■ **Information supplied**:
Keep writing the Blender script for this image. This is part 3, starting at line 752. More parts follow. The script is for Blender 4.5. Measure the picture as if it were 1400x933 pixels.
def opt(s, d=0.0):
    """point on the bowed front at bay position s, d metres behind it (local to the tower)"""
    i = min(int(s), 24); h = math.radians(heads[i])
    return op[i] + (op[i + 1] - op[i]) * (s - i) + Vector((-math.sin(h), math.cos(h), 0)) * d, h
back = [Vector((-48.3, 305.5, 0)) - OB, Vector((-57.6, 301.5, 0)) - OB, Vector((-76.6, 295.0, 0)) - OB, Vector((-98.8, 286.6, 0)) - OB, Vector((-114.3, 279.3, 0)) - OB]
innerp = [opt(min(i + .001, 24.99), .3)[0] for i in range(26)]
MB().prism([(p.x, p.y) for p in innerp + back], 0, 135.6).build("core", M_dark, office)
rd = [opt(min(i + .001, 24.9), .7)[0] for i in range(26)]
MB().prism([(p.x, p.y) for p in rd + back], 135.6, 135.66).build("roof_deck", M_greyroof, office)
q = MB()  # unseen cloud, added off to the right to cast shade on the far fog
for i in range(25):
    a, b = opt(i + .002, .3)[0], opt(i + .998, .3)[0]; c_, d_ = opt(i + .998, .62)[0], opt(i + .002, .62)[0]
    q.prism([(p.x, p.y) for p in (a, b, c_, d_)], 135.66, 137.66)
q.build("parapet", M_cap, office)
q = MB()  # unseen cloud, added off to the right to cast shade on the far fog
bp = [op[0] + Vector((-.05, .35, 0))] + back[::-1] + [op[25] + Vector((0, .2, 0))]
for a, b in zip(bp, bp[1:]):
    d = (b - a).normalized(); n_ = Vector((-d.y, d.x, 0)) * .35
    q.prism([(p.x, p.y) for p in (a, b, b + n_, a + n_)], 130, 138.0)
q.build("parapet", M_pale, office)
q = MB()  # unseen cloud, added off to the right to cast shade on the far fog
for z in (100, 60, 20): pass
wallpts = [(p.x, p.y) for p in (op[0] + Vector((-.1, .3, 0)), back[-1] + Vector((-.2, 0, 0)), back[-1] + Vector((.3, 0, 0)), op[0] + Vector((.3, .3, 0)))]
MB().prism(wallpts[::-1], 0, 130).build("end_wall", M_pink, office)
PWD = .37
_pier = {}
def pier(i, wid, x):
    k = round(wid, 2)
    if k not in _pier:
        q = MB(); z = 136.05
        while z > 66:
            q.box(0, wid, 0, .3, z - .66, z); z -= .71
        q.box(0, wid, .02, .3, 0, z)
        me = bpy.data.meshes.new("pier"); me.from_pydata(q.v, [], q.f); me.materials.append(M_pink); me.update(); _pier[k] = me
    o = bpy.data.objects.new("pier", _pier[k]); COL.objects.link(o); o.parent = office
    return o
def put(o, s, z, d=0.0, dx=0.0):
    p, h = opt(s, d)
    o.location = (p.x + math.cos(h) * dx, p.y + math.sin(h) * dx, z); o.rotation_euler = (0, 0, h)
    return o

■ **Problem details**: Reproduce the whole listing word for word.

■ **Result for this exercise**:
Keep writing the Blender script for this image. This is part 3, starting at line 752. More parts follow. The script is for Blender 4.5. Measure the picture as if it were 1400x933 pixels.
def opt(s, d=0.0):
    """point on the bowed front at bay position s, d metres behind it (local to the tower)"""
    i = min(int(s), 24); h = math.radians(heads[i])
    return op[i] + (op[i + 1] - op[i]) * (s - i) + Vector((-math.sin(h), math.cos(h), 0)) * d, h
back = [Vector((-48.3, 305.5, 0)) - OB, Vector((-57.6, 301.5, 0)) - OB, Vector((-76.6, 295.0, 0)) - OB, Vector((-98.8, 286.6, 0)) - OB, Vector((-114.3, 279.3, 0)) - OB]
innerp = [opt(min(i + .001, 24.99), .3)[0] for i in range(26)]
MB().prism([(p.x, p.y) for p in innerp + back], 0, 135.6).build("core", M_dark, office)
rd = [opt(min(i + .001, 24.9), .7)[0] for i in range(26)]
MB().prism([(p.x, p.y) for p in rd + back], 135.6, 135.66).build("roof_deck", M_greyroof, office)
q = MB()  # unseen cloud, added off to the right to cast shade on the far fog
for i in range(25):
    a, b = opt(i + .002, .3)[0], opt(i + .998, .3)[0]; c_, d_ = opt(i + .998, .62)[0], opt(i + .002, .62)[0]
    q.prism([(p.x, p.y) for p in (a, b, c_, d_)], 135.66, 137.66)
q.build("parapet", M_cap, office)
q = MB()  # unseen cloud, added off to the right to cast shade on the far fog
bp = [op[0] + Vector((-.05, .35, 0))] + back[::-1] + [op[25] + Vector((0, .2, 0))]
for a, b in zip(bp, bp[1:]):
    d = (b - a).normalized(); n_ = Vector((-d.y, d.x, 0)) * .35
    q.prism([(p.x, p.y) for p in (a, b, b + n_, a + n_)], 130, 138.0)
q.build("parapet", M_pale, office)
q = MB()  # unseen cloud, added off to the right to cast shade on the far fog
for z in (100, 60, 20): pass
wallpts = [(p.x, p.y) for p in (op[0] + Vector((-.1, .3, 0)), back[-1] + Vector((-.2, 0, 0)), back[-1] + Vector((.3, 0, 0)), op[0] + Vector((.3, .3, 0)))]
MB().prism(wallpts[::-1], 0, 130).build("end_wall", M_pink, office)
PWD = .37
_pier = {}
def pier(i, wid, x):
    k = round(wid, 2)
    if k not in _pier:
        q = MB(); z = 136.05
        while z > 66:
            q.box(0, wid, 0, .3, z - .66, z); z -= .71
        q.box(0, wid, .02, .3, 0, z)
        me = bpy.data.meshes.new("pier"); me.from_pydata(q.v, [], q.f); me.materials.append(M_pink); me.update(); _pier[k] = me
    o = bpy.data.objects.new("pier", _pier[k]); COL.objects.link(o); o.parent = office
    return o
def put(o, s, z, d=0.0, dx=0.0):
    p, h = opt(s, d)
    o.location = (p.x + math.cos(h) * dx, p.y + math.sin(h) * dx, z); o.rotation_euler = (0, 0, h)
    return o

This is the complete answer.